Des champions de l’actionnariat salarié
En décembre dernier, la Fédération Française des Associations d’Actionnaires Salariés et Anciens Salariés (FAS) a organisé la 17e édition de son Grand Prix de l’actionnariat salarié. Celui-ci a récompensé OVHcloud, Vinci, Orange et Samse.
Active depuis plus de 30 ans pour sensibiliser les milieux économiques et politiques sur l’importance de l’actionnariat salarié, la FAS a décerné son Grand Prix à OVHcloud, ce leader européen du cloud ayant réussi à faire acquérir 9% de con capital par 98% de ses salariés lors de son introduction en Bourse sur Euronext Paris en octobre dernier. « Cette dynamique a été marquée par une utilisation de tous les dispositifs possibles : internationalisation de l’offre, abondement unilatéral et décote de 30% instaurés par la loi Pacte, excellente communication vers les salariés », explique la FAS.
Le Prix Coup de Cœur du Jury a été décerné à l’entreprise de distribution de matériaux de construction Samse en raison de «sa vision de très long terme du partage de la valeur et de l’actionnariat salarié, mise en place dès 1968 ». Une politique qui a conduit à ce que 20% de de son capital soit détenu par ses salariés, et qui lui a permis de maintenir son indépendance face au risque de rachat par un fonds d’investissement, comme l’explique un article du site spécialisé Le Revenu paru le 20 décembre 2021.
Un actionnariat salarié à libérer
L’actionnariat salarié est donc un dispositif ancien et largement utilisé par nombre d’entreprises françaises, mais son fort potentiel – tant du côté de la direction de l’entreprise que de ses salariés – pourrait sans nul doute être encore mieux exploité s’il était moins enserré dans un carcan législatif.
A l’inverse de cette évolution souhaitable, le Conseil d’Etat a rendu en juillet dernier trois décisions visant à taxer en tant que plus-values la revente de certains titres de capital détenus par les dirigeants (les « management packages »), ce qui ferait passer leur fiscalité d’une « flat taxe » de 30% à une imposition progressive jusqu’à 45%. Une situation vivement critiquée par Thibaut Bechetoille, président de Croissance Plus, et Jérémie Jeausserand, avocat associé au cabinet Jeausserand Audouard, dans une tribune publiée dans Les Echos le 1er décembre dernier.

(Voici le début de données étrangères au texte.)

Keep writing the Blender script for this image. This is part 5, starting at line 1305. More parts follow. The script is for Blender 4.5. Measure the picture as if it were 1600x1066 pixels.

Cette décision de la plus haute juridiction administrative constitue selon eux un « coup de tonnerre » et serait particulièrement nuisible aux start-ups, PME et ETI françaises car, ne pouvant pas offrir des salaires comparables à ceux proposés par les grands groupes, celles-ci convainquent bien souvent les cadres à fort potentiel de les rejoindre (ou de rester) en les faisant accéder au capital de l’entreprise.
Au lieu d’une refonte de notre modèle fiscal, Thibaut Bechetoille et Jérémie Jeausserand estiment qu’il serait « bien plus simple, efficace et politiquement acceptable de déverrouiller les outils dont disposent d’ores et déjà les actionnaires qui souhaitent associer leurs dirigeants et salariés à la croissance de l’entreprise et notamment les attributions gratuites d’actions et les BSPCE ». « Si des outils non réglementés, tels que ceux visés par le Conseil d’Etat sont utilisés par les actionnaires et les entreprises, c’est uniquement car les outils réglementés sont encadrés trop strictement », analysent les deux experts, qui jugent par exemple nécessaire de « relever à 30 % (au lieu de 10 ou 15 % actuellement), le pourcentage du capital qui peut être attribué gratuitement aux salariés, de retirer la limite de détention individuelle de 10 % qui bloque l’attribution de telles actions à des salariés déjà actionnaires ».
Des mesures qui paraissent simple à mettre en œuvre et qui augmenteraient le bénéfice « gagnant – gagnant » (pour l’entreprise et pour ses employés) faisant le succès de l’actionnariat salarié. Comme le résument les auteurs la tribune, « il en va de la réconciliation entre travail et capital et de la fin du clivage stérile entre salariés et actionnaires ».